Una segunda muerte asecha a Pablo de la Torriente Brau. Ya está recluido en esa lista de espera denominada “efemérides”. Y qué será de él, y muy especialmente de nosotros y de las nuevas generaciones, cuando se le confine al destierro inmerecido de la “inmortalidad” o lo coronen con los mustios laureles de la “eternidad”.
A Pablo, como a muchos héroes verdaderos, debemos preservarlo de la perversidad del dogma burocrático y conservador. Hay que ponerlo a pelear como lo hizo dondequiera que estuvo en su efímera, relampagueante y sustanciosa vida.
Al mejor periodista cubano de todos los tiempos lo necesitamos para redimir nuestra profesión.
Vale entonces lo expresado por Denia García Ronda, estudiosa de la vida y obra del Héroe de Majadahonda, cuando señala que el mayor aporte de Pablo al periodismo cubano es haber podido integrar armónicamente, a partir de su compromiso social, el testimonio, la prosa literaria de vanguardia, el conocimiento de la historia y la cultura nacional e internacional, el humor, la sinceridad, la sensibilidad humana, el talento, la capacidad comunicativa y una ética revolucionaria nada esquemática y muchas veces transgresora de lo establecido.
La raíz conductual del ejercicio periodístico pabliano está en la sinceridad, entidad ética que toma cuerpo en la búsqueda participativa de la verdad desde el comprometimiento con ella. Ni espectador, ni testigo, sino sujeto transformador de la realidad.
Con luz martiana, en él habitó el duende incansable de la autosuperación mediante la avidez permanente por la lectura, la reflexión en torno a sus propias experiencias y las de otros, del análisis de los contextos, del papel de la historia más allá de lo meramente referencial, del valor y revelación de la condición humana y su capacidad para tejer los aconteceres locales y foráneos para mirar con luz larga y mediante ella anticiparse, prever, movilizar para promover y construir asideros posibles.
La genialidad de Pablo estuvo también en poder asumir y combinar, con sencillez y desenfado, su condición de periodista de hondura, propagandista enérgico y certero, comisario y analista político agudo y polémico, según las circunstancias que atravesó como un auténtico huracán revolucionario en el más amplio y comprometedor sentido de la palabra.
Nos legó estilos y formas de hacer periodismo con vigencia precursora, aunque no aparezca en los planes de estudios en nuestras aulas universitarias, ni en el fragoroso taller cotidiano de las redacciones. Sus enseñanzas se pierden peligrosamente inadvertidas entre la inconciencia y el despropósito, entre el marasmo de la mediocridad y la desprofesionalización.

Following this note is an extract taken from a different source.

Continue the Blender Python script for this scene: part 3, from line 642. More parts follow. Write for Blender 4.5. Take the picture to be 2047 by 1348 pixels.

Pero el caudal de Pablo no queda represado en los territorios del periodismo, su potencia seductora y concientizadora va más allá. Está en el blindaje de su integridad revolucionaria: modestia, humildad, talento, osadía, transparencia, sabiduría política, sentido de la oportunidad, capacidad de diálogo y negociación, entrega irrestricta al cumplimiento del deber, consagración. Entonces, su ejemplo debiera estar en la primera línea de la formación de la cultura política y comunicacional de los servidores públicos, como de dirigentes partidistas y gubernamentales. Cuántas batallas se hubieran ganado si nuestro Comisario Político encarnara alma, corazón y vida en quienes tienen el deber y la responsabilidad de la luz para con el pueblo y su revolución.
¡Alerta! Pablo sobrevivió a la muerte en Majadahonda (19 de diciembre de 1936), pero hoy lo embosca una más ominosa y definitiva: la del olvido.